Over lunch, I opened up. He did not mention his many unanswered calls. There was just presence—listening without judgement. When it came to my relationship, he pointed me to Sensei’s Discussions on Youth, to a chapter titled “What is Love?” It struck home. Sensei says:

If you are neglecting the things you should be doing, forgetting your purpose in life because of your relationship, then you’re on the wrong path. … If anything, you may only find yourself with even more problems along with a great deal of pain and sadness. However much you may try, you can never run away from yourself. If you remain weak, suffering will only follow you wherever you go. … Happiness is not something that someone else, like a lover, for instance, can give to you. We have to achieve it for ourselves. And the only way to do so is by developing our character and capacity as human beings—by fully maximizing our potential. If we sacrifice our growth and talent for love, we absolutely will not find happiness.” (pp. 60–64)

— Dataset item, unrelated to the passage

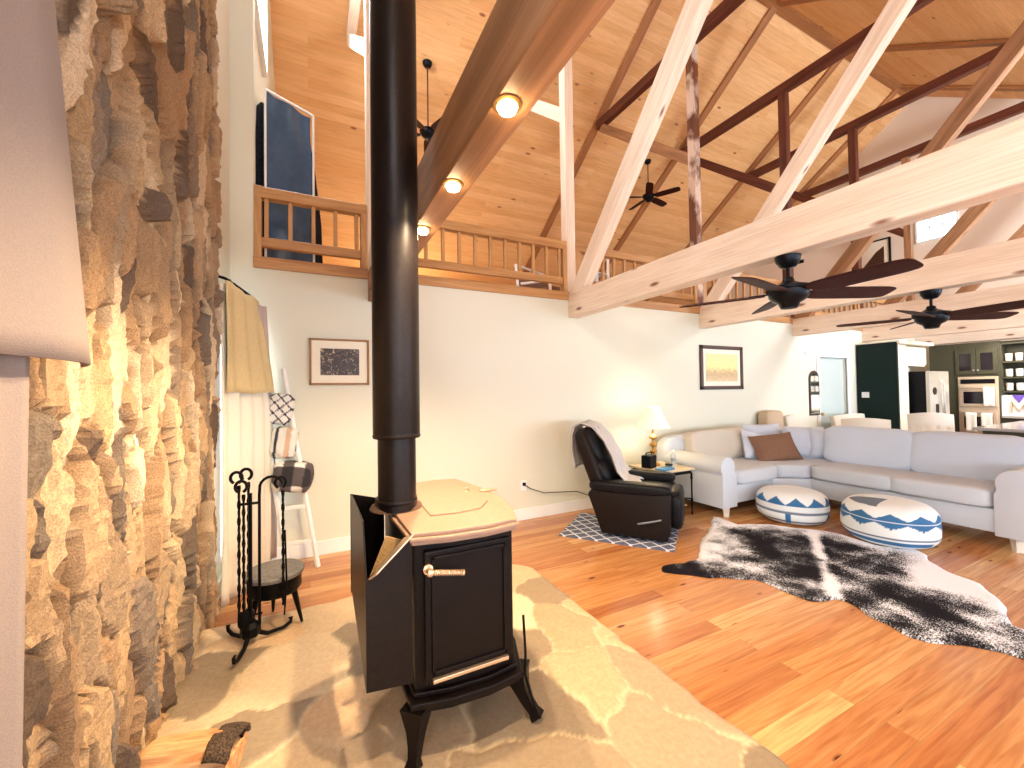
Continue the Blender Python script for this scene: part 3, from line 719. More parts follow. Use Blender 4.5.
# ------------------------------------------------------------ blanket ladder
ld = thing('blanket_ladder', 'slim white ladder leaning on the wall, draped with folded blankets', 'ladder', (-.06, 3.98, 0))
LR = Vector((-.06, 3.98, 0))
A0, A1 = Vector((.06, 3.96, .0)), Vector((-.213, 4.215, 1.74)); B0, B1 = Vector((-.17, 3.98, .0)), Vector((-.42, 4.22, 1.74))
for a, b in ((A0, A1), (B0, B1)): beamobj('rail', a - LR, b - LR, .035, .03, 'white_paint', ld, bev=.003)
rungs = []
for f in (.13, .30, .47, .64, .82):
    a = A0.lerp(A1, f); b = B0.lerp(B1, f); rungs.append((a, b)); beamobj('rung', a - LR, b - LR, .022, .03, 'white_paint', ld, bev=.003)
def blanket(f, size, lab, pattern, dx=0, dz=0):
    a = A0.lerp(A1, f); b = B0.lerp(B1, f); c = a.lerp(b, .42) + Vector((dx, -.0, dz))
    o = MB().rbox((0, 0, 0), size, 4.8, 22, wrinkle=.10, seed=f * 9).build('folded_blanket', 'textile_attr', None, True)
    o.location = c; o.rotation_euler = (-.12, .12, -.15)
    vcol(o, pattern); tag(o, lab, 'blanket', 'folded blankets over the ladder rungs'); return o
def checks(p):
    a = math.floor((p.x + .5) / .085) % 2; b = math.floor((math.atan2(p.z, p.y) * .12 + 2) / .085) % 2
    return [(.80, .78, .74), (.10, .085, .09), (.025, .022, .03)][int(a + b)]
def lat(p):
    s1 = ((p.x + p.z) * 11) % 1; s2 = ((p.x - p.z) * 11) % 1
    return (.02, .025, .05) if min(s1, s2) < .17 else (.80, .78, .74)
def strp(p):
    s1 = (p.x * 6 + .4) % 1
    return (.03, .035, .05) if s1 < .14 else ((.62, .42, .30) if .5 < s1 < .75 else (.74, .72, .66))
blanket(.45, (.30, .22, .26), 'black and white buffalo check blanket, lowest on the white ladder', checks, dx=.025)
blanket(.62, (.20, .16, .27), 'striped grey and tan blanket, middle one on the white ladder', strp, dx=-.0)
blanket(.78, (.20, .14, .27), 'white blanket with dark lattice lines, topmost on the ladder', lat, dx=.01, dz=.02)

# ------------------------------------------------------------ framed pictures and wall bits
def picture(name, lab, x0, x1, z0, z1, fr, fmat, mat_w, art, y=YW):
    t = thing(name, lab, 'picture', ((x0 + x1) / 2, y, (z0 + z1) / 2)); w = (x1 - x0) / 2; h = (z1 - z0) / 2
    m_ = MB(); 
    for (a, b, c, d) in ((-w, w, -h, -h + fr), (-w, w, h - fr, h), (-w, -w + fr, -h, h), (w - fr, w, -h, h)): m_.box(a, b, -.03, -.002, c, d, .004)
    m_.build('frame', fmat, t)
    MB().box(-w + fr * .5, w - fr * .5, -.014, -.004, -h + fr * .5, h - fr * .5).build('mat_board', 'art_mat', t)
    MB().box(-w + fr + mat_w, w - fr - mat_w, -.017, -.0135, -h + fr + mat_w, h - fr - mat_w).build('print', art, t)
picture('framed_picture', 'small thin-framed dark engraving hung left of the flue pipe', .0, .53, 1.59, 2.03, .018, 'frame_gold', .075, 'art_engraving')
picture('framed_picture', 'dark-framed pale landscape picture above the sofa', 5.29, 6.28, 1.49, 2.17, .055, 'frame_dark', .07, 'art_seascape')
mir = thing('arched_mirror', 'small arched mirror in thin dark frame beside the hallway door', 'mirror', (8.33, YW, 1.4))
ap = [(-.16, -.42), (.16, -.42)] + [(.16 * math.cos(a), .26 + .16 * math.sin(a)) for a in [PI * k / 12 for k in range(13)]]
MB().prism([(x * 1.0, z * .98) for x, z in ap], -.02, -.002, 'y').build('frame', 'frame_dark', mir)
plain('mirror_glass', (230, 235, 235), .05, 1.0); MB().prism([(x * .85, z * .90) for x, z in ap], -.026, -.019, 'y').build('mirror_glass', 'mirror_glass', mir)
th_ = MB().lathe([(.055, 0), (.055, .02), (.045, .03)], 20, M=Matrix.Translation((8.12, YW - .001, 2.15)) @ Matrix.Rotation(PI / 2, 4, 'X')).build('thermostat', 'white_paint', None, True)
tag(th_, 'small round white thermostat high on the wall above the mirror', 'thermostat')
ot = thing('wall_outlet', 'white electric outlet low on the wall right of the stove', 'outlet', (2.245, YW, .40))
MB().box(-.04, .04, -.008, 0, -.06, .06, .003).build('cover_plate', 'white_paint', ot)
MB().box(-.018, .018, -.035, -.008, .0, .035, .004).build('plug', 'black_plastic', ot)
cord = MB().tube([(2.245, YW - .03, .415), (2.32, YW - .04, .36), (2.5, YW - .05, .29), (2.7, YW - .05, .275), (2.95, YW - .08, .26), (3.15, YW - .1, .18), (3.35, YW - .08, .02), (3.7, YW - .05, .012)], .005).build('power_cord', 'black_plastic', None, True)
tag(cord, 'thin dark power cord running from the outlet toward the lamp table', 'cord')
ven = MB().box(XG - .02, XG, 7.0, 7.35, 5.28, 5.38, .004).build('wall_vent', 'black_plastic'); tag(ven, 'small dark slot vent on the far end wall', 'vent')
t = thing('framed_picture', 'dark framed picture leaning on the far end wall of the loft', 'picture', (XG, 5.3, 4.95), -PI / 2)
m_ = MB()
for (a, b, c, d) in ((-.36, .36, -.4, -.36), (-.36, .36, .36, .4), (-.36, -.32, -.4, .4), (.32, .36, -.4, .4)): m_.box(a, b, -.05, -.01, c, d, .004)
m_.build('frame', 'black_plastic', t); MB().box(-.33, .33, -.03, -.01, -.37, .37).build('mat_board', 'art_mat', t); MB().prism([(-.22, -.25), (.22, -.25), (.22, .2), (.05, .08)], -.036, -.029, 'y').build('print', 'frame_dark', t)

# ------------------------------------------------------------ ceiling fans
def blade_mesh(L, w):
    return MB().rbox((L / 2 + .14, 0, 0), (L, w, .012), 5, 8)
def fan(loc, drop, rad, ang, lab, name='ceiling_fan', tilt=0, big=True):
    t = thing(name, lab, 'ceiling fan', loc, group='dark ceiling fans')
    MB().lathe([(.02, -.085), (.05, -.075), (.075, -.035), (.08, 0)], 24).build('canopy', 'fan_black', t, True)
    MB().lathe([(.012, -drop), (.012, -.06)], 12).build('downrod', 'dark_timber' if not big else 'fan_black', t, True)
    hub = MB().lathe([(.02, -drop - .17), (.05, -drop - .165), (.065, -drop - .13), (.10, -drop - .11), (.12, -drop - .085), (.125, -drop - .045), (.14, -drop - .04), (.14, -drop - .02), (.09, -drop - .005), (.04, -drop + .02), (.03, -drop + .05)], 28).build('motor_housing', 'fan_black', t, True)
    for k in range(5):
        a = ang + k * 2 * PI / 5
        M_ = Matrix.Translation((0, 0, -drop - .06)) @ Matrix.Rotation(a, 4, 'Z') @ Matrix.Rotation(-.26, 4, 'X')
        bl = blade_mesh(rad - .14, .165).build('blade', 'fan_blade', t, True, M_)
        MB().box(.09, .24, -.018, .018, .002, .012, .003).build('blade_iron', 'fan_black', bl)
fan((3.0, 1.67, 2.42), .20, .72, -.45, 'largest dark ceiling fan, under the second beam', big=True)
fan((5.38, 1.70, 2.42), .20, .72, -.55, 'dark ceiling fan under the third beam, at right above the kitchen')
fan((7.08, 6.96, 6.84), .80, .70, .2, 'dark ceiling fan hanging over the loft between the roof trusses', big=False)
fan((1.80, 6.64, 7.06), 1.15, .66, 1.3, 'dark ceiling fan with long rod just right of the flue pipe', big=False)

# ------------------------------------------------------------ loft contents
g = thing('covered_frame', 'tall blue-covered folded frame standing in the loft corner', 'covered frame', (-.17, 4.85, 2.74), .5)
fr = MB()
for (x, z0, z1) in ((-.25, 0, 1.86), (.25, .0, 1.86)): fr.tube([(x, 0, z0), (x, 0, z1)], .012)
fr.tube([(-.25, 0, 1.86), (.25, 0, 1.86)], .012)
fr.build('frame_tube', 'white_paint', g, True)
MB().grid(lambda a, b: Vector((-.24 + .48 * a, .02 + .02 * math.sin(a * 9) + .02 * math.sin(b * 11 + a * 4), .03 + 1.82 * b)), 24, 40).build('front_cover', 'blue_cover', g, True)
MB().prism([(-.30, 0), (.42, 0), (.40, .7), (.32, 1.35), (.25, 1.7), (-.25, 1.78), (-.33, 1.2)], .09, .32, 'y', bev=.02).build('dark_cover', 'navy_cover', g)
def loft_box(name, lab, cat, x0, x1, y0, y1, z0, z1, mat, grp=None):
    o = MB().box((x0 - x1) / 2, (x1 - x0) / 2, (y0 - y1) / 2, (y1 - y0) / 2, 0, z1 - z0, .012).box((x0 - x1) / 2 + .02, (x1 - x0) / 2 - .02, (y0 - y1) / 2 - .004, (y0 - y1) / 2 + .01, .02, z1 - z0 - .02, .003).build(name, mat); o.location = ((x0 + x1) / 2, (y0 + y1) / 2, z0)
    tag(o, lab, cat, grp); return o
loft_box('storage_box', 'low white box on the loft floor just left of the flue pipe', 'box', .21, .43, 4.62, 4.9, 2.74, 2.83, 'white_paint')
loft_box('storage_box', 'long low white box on the loft floor right of the flue pipe', 'box', .95, 1.68, 4.7, 5.1, 2.74, 2.86, 'white_paint')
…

Finding it felt good—really good, in fact—to open up to friends in faith, I stayed open. I met the young men’s leader at my discussion meeting and connected right away, finding in him a good friend. Over time, that friendship sparked something in me, a desire to become a person who could give to others in a meaningful way. In October 2024, I received and enshrined a full-sized Gohonzon and the following month accepted young men’s leadership for West Orange District here in New Jersey. It’s been such a privilege to grow alongside the young men of my district—to chant, talk and study with them. It has convinced me that the most meaningful thing a person can give is presence, respect and conviction. We’ve begun supporting behind the scenes in the Soka Group together, an activity that has polished my life and brought me so much joy. This training has shone through at work, where I’ve gained trust and leadership. And it is reflected in my finances, which have steadied out and begun to grow. All these benefits are reflections of an inner change—a deep appreciation for my life itself and for all those who never gave up on me, certain that someday, somehow, I’d awaken to my mission.